Hispanic women are enrolling at higher rates than ever as full-time freshmen at four-year colleges and universities. They’re more likely to aspire to doctoral degrees. Their self-rated drive to achieve is higher than any other group.

Those are some of the findings in a report on Hispanic college freshmen released Thursday by the Higher Education Research Institute at the University of California, Los Angeles’ Graduate School of Education & Information Studies. The study — gleaned from three decades of freshman survey responses — provided more detail in the widening gender gap between Hispanic male and female college students.|

While women are outperforming men across all ethnic and racial groups, the gap between male and female Hispanics is the most pronounced. Last week, the American Council on Education reported that in high school completion rates, there is a 10-point gap between Hispanic males (63 percent) and females (73 percent). That same 10-point difference exists when it comes to college enrollment rates. While 31 percent of college-age Hispanic women are enrolled in college; just 21 percent of college-age Hispanic men are.

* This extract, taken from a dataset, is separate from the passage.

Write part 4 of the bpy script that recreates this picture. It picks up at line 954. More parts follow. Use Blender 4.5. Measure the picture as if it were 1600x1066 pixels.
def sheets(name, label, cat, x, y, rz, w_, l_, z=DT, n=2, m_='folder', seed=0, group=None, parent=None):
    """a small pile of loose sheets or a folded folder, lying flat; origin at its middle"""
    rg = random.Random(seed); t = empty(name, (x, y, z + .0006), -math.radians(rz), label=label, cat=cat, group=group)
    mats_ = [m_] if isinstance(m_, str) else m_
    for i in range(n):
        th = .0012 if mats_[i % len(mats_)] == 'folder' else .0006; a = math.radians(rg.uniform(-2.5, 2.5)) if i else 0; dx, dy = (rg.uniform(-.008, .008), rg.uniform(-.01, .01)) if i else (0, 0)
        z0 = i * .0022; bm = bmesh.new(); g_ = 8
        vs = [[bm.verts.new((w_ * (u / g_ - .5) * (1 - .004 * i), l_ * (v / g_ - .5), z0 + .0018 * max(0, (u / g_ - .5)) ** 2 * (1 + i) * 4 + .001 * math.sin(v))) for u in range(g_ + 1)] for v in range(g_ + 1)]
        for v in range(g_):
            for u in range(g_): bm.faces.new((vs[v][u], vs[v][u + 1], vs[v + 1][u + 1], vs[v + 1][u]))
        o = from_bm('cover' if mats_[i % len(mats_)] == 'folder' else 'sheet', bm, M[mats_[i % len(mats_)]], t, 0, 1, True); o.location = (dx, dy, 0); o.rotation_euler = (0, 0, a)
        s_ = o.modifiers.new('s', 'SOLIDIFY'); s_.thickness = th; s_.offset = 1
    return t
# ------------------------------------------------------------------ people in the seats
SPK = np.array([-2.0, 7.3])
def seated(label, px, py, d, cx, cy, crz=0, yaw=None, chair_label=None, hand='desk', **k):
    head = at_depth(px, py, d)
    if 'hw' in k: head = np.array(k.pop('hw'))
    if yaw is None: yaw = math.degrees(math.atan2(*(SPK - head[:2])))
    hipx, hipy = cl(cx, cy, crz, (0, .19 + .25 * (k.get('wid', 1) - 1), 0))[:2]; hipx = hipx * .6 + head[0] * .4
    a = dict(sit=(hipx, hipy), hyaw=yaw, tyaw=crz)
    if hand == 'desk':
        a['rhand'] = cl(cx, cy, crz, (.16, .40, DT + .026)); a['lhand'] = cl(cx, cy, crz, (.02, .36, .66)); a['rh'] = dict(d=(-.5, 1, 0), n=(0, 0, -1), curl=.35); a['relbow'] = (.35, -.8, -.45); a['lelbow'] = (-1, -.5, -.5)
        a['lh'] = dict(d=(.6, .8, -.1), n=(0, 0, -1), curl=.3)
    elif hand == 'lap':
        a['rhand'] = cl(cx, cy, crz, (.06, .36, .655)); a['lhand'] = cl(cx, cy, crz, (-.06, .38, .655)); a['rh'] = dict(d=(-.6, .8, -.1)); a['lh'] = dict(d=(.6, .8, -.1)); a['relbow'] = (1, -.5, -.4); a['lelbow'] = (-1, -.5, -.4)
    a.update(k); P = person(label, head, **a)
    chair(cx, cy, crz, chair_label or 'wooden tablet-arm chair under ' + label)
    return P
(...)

Despite the gap, Hispanics’ numbers in higher education are improving, says Dr. Sylvia Hurtado, director of the Higher Education Research Institute and a co-author of UCLA’s “Advancing in Higher Education: A Portrait of Latino College Freshmen at Four-Year Institutions, 1975-2006.”


“Both groups are growing in higher education. That means women are growing at a faster rate,” says Hurtado, who, as a college freshman more than 30 years ago, responded to the Cooperative Institutional Research Program freshman survey that is the basis for her report today. “I answered these in 1976, and when I went to college, there were more males than females.”

In the year Hurtado was a freshman, Hispanics made up 1.2 percent of college and university freshmen. Today, they are 8.2 percent of college freshmen. (If two-year colleges are included, that number increases to 11 percent.)